A former menu production manager for Disney World has admitted to altering allergen information and adding swastikas to menus as part of a plea agreement.
Federal authorities charged Michael Scheuer in October with causing the transmission of a program, information, code, or command to a protected computer and intentionally causing damage. Disney had fired Scheuer months earlier for misconduct, according to the criminal complaint.
In a plea agreement filed Friday in Florida federal court, first reported by Court Watch, Scheuer pleaded guilty to hacking and one count of aggravated identity theft. He faces a maximum of 10 years and a mandatory minimum of two years in prison for the charges.
The plea says the government agreed to recommend that Scheuer receive a downward adjustment on the length of his sentence for agreeing to take responsibility for the charges.
Scheuer also agreed to pay restitution to his victims, including Disney.
The agreement says that Scheuer changed allergen information on some of Disney’s menus to falsely show that items were safe for people with allergies, which “could have had fatal consequences depending on the type and severity of the customer’s allergy.”

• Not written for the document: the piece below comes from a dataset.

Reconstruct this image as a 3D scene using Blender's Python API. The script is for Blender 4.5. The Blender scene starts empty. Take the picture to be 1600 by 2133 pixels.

Scheuer also admitted to changing the regions of wines on some menus, some of which he changed to the locations of mass shootings, the plea agreement says.
“Scheuer also added or embedded images to one or more menus, including in one instance a swastika,” the document says.
On some Disney menus that contained a QR code to show a digital version of the menu, Scheuer changed the code to direct to a website promoting the boycott of Israel, the document says. Manufacturers printed some menus with the falsified QR codes, but caught the change before they were distributed.
By the end of his hacking campaign, Scheuer had impacted “nearly every menu in the system,” according to court documents.
“The entire repository of menus had to be reverted to older versions and brought up to date manually,” the agreement says.
Scheuer’s attorney, David Haas, did not immediately return a request for comment from Business Insider. Haas told CNBC that Scheuer is “prepared to accept responsibility for his conduct.”
“Unfortunately, he has mental health issues that were exacerbated when Disney fired him upon his return from paternity leave,” he told the outlet.
Disney did not immediately return a request for comment about Scheuer’s plea agreement.
Disney became embroiled in a separate controversy involving food allergens in 2024 when a widowed husband filed a wrongful-death lawsuit against the entertainment giant. The lawsuit said the man’s wife experienced a “severe acute allergic reaction” and died after eating at a restaurant operated at Disney Springs.
Lawyers for Disney asked an Orange County court to dismiss the lawsuit because the husband previously purchased theme park tickets and signed up for a free Disney+ trial, but criticism from the public caused them to reverse course.